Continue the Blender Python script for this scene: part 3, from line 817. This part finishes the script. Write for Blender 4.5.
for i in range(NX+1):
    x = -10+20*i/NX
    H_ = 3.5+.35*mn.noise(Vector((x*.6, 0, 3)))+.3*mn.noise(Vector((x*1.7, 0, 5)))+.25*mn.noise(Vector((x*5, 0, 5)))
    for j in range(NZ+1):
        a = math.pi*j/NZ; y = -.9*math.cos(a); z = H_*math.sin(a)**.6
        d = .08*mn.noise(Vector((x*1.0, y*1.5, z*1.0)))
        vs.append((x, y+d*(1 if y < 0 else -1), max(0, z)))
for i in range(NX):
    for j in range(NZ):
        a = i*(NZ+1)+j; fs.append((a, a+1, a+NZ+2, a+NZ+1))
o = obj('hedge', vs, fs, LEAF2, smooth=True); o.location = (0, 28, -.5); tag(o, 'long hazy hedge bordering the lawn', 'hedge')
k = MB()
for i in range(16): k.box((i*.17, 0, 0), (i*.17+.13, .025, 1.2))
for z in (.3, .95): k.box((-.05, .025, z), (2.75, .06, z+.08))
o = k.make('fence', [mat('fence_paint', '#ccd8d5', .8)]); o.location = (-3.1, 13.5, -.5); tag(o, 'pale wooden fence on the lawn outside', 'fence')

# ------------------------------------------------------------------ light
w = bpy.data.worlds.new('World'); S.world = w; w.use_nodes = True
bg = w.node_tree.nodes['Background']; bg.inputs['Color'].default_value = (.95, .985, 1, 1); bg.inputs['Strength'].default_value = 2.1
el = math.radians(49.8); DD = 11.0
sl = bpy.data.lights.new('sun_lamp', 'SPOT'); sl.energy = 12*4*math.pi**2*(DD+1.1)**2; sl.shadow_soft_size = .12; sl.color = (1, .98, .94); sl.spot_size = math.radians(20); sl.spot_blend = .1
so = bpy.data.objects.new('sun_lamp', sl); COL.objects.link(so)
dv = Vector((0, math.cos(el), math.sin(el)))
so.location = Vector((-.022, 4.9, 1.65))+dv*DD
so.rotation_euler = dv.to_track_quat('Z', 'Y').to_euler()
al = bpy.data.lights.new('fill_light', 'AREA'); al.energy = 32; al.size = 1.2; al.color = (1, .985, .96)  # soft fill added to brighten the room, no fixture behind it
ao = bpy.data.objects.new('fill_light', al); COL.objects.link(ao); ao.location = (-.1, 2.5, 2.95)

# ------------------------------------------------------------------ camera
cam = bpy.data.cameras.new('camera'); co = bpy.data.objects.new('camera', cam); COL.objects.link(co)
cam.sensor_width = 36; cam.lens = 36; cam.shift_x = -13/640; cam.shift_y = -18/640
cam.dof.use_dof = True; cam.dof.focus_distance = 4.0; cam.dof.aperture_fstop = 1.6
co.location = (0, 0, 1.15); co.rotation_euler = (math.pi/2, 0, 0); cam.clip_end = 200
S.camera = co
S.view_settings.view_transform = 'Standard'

- [Short task]
Exactly as they stand, set down the lines from the top of the data through the line with "o = k.make('fence', [mat('fence_paint', '#ccd8d5', .8)]);".

- [Finished answer]
Continue the Blender Python script for this scene: part 3, from line 817. This part finishes the script. Write for Blender 4.5.
for i in range(NX+1):
    x = -10+20*i/NX
    H_ = 3.5+.35*mn.noise(Vector((x*.6, 0, 3)))+.3*mn.noise(Vector((x*1.7, 0, 5)))+.25*mn.noise(Vector((x*5, 0, 5)))
    for j in range(NZ+1):
        a = math.pi*j/NZ; y = -.9*math.cos(a); z = H_*math.sin(a)**.6
        d = .08*mn.noise(Vector((x*1.0, y*1.5, z*1.0)))
        vs.append((x, y+d*(1 if y < 0 else -1), max(0, z)))
for i in range(NX):
    for j in range(NZ):
        a = i*(NZ+1)+j; fs.append((a, a+1, a+NZ+2, a+NZ+1))
o = obj('hedge', vs, fs, LEAF2, smooth=True); o.location = (0, 28, -.5); tag(o, 'long hazy hedge bordering the lawn', 'hedge')
k = MB()
for i in range(16): k.box((i*.17, 0, 0), (i*.17+.13, .025, 1.2))
for z in (.3, .95): k.box((-.05, .025, z), (2.75, .06, z+.08))
o = k.make('fence', [mat('fence_paint', '#ccd8d5', .8)]); o.location = (-3.1, 13.5, -.5); tag(o, 'pale wooden fence on the lawn outside', 'fence')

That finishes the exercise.